Great question! Unfortunately, I can't give an easy answer to this one. Before we continue, let's agree on some basics: calcium is an element, calcite and dolomite are minerals, and limestone is a sedimentary rock which can turn into the metamorphic rock called marble if the right conditions occur. Igneous rocks cool from molten magma and form the majority of the crust. Most igneous rocks are made up of minerals which are part of the silicate group. This means that they are primarily based on silicon (and oxygen). Calcite, dolomite, limestone, and marble are part of the carbonate group, which is based on calcium (and oxygen).
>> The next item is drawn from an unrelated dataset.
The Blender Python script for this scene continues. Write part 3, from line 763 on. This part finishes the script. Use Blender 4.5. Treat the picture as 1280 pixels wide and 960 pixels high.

The problem is how to start with a bunch of igneous minerals which have silicon and end up with a sedimentary rock assemblage based on calcium.

The minerals which make up the igneous rocks can't make calcite or dolomite directly, but they are a source of calcium (which is the main ingredient of both). Much of the calcium occurs in the common igneous rock-forming mineral called "plagioclase feldspar." The feldspar mineral family is VERY important to the earth (probably because it forms about 60% of the crust). Not all feldspars contain calcium, but many of them do, and as they weather at the surface the calcium is released (dissolved) into surface waters where it is washed down the rivers to the ocean.

At this point it gets a bit more complicated. We have to somehow get this dissolved calcium out of the sea water and make a solid, carbonate mineral out of it so that it can sink to the seafloor and pile us as sediments to make limestone. As fortune would have it, the earth is really good at this, and its really not that big of a deal. Huge amounts of calcium are taken directly from the sea water by tiny, one-celled organisms which use it to build their shells. When these critters die (or reproduce), their microscopic shells sink to the bottom of the ocean where they pile up in thick layers of calcium-rich ooze. Over the course of geologic time, the layers of debris pile up, and the carbonate ooze on the bottom compacts into limestone, a sedimentary rock. Dolomite is similar to limestone, but has a bit of magnesium substituting for some of the calcium. If heat and pressure continue to rise, the limestone can undergo additional changes and end up as the metamorphic rock we call marble.